MotoGP – Grand Prix of Argentina, 3 April, 2016

First Top Ten for Rabat

Tito Rabat took advantage of a Grand Prix held under difficult conditions to gain experience and reach the top ten for the first time in MotoGP. In Moto2, Franco Morbidelli once again nearly made it to the podium.

Moto Gp Argentine
PSP/ Lukasz Swiderek

 

The Races

For his second Grand Prix in the premier class, Tito Rabat got more than he asked for, with difficult conditions during the practice test sessions as well in the race, a Grand Prix held in two phases with the riders being forced to change bikes mid-way … “It allowed me to learn and garner a lot of experience,” noted with satisfaction the former Moto2 champion world, who managed to stay on his wheels to finish ninth. “I fought it out with Crutchlow and Smith and I experienced my first Grand Prix “flag to flag”. The result makes me feel more confident about the next race in Texas.” Hunger for a place on the podium getting the best of him, Jack Miller made a mistake in the third lap when he tried to escape the clutches of Jorge Lorenzo, the reigning world champion.

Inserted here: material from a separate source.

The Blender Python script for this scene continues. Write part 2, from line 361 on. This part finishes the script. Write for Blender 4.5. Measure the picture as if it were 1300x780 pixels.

In Moto2, Franco Morbidelli once again fought for the podium from start to finish, but just after taking second place, the Italian fell on the last lap. Alex Márquez also took a tumble in the first lap.

The Championship

Scoring seven points in Argentina, Tito Rabat remains at the fourteenth place in the MotoGP standings. Jack Miller has moved down to seventeenth position. In Moto2, Morbidelli has slipped back to eleventh place, and Alex Marquez has yet to add a point to his counter.

The Background

As was the case on the Phillip Island circuit in Australia in 2013, the Argentine Grand Prix was raced this year in two phases. Instead of twenty-three laps, the race was reduced to two times ten laps, the riders being forced to stop between the ninth and eleventh lap to change bikes. The decision was taken for safety reasons after the rear tyre problem encountered by Scott Redding during the practice test sessions. Normally, the riders should have run the entire race using the spare tyre that the manufacturer is obliged to provide under such circumstances, but the rain on Sunday morning preventing them from testing it and a makeshift solution had to be found.

“It helped save the Grand Prix in acceptable conditions, for both the teams and the public,”

noted Nicolas Goubert, Technical Director of Michelin Racing.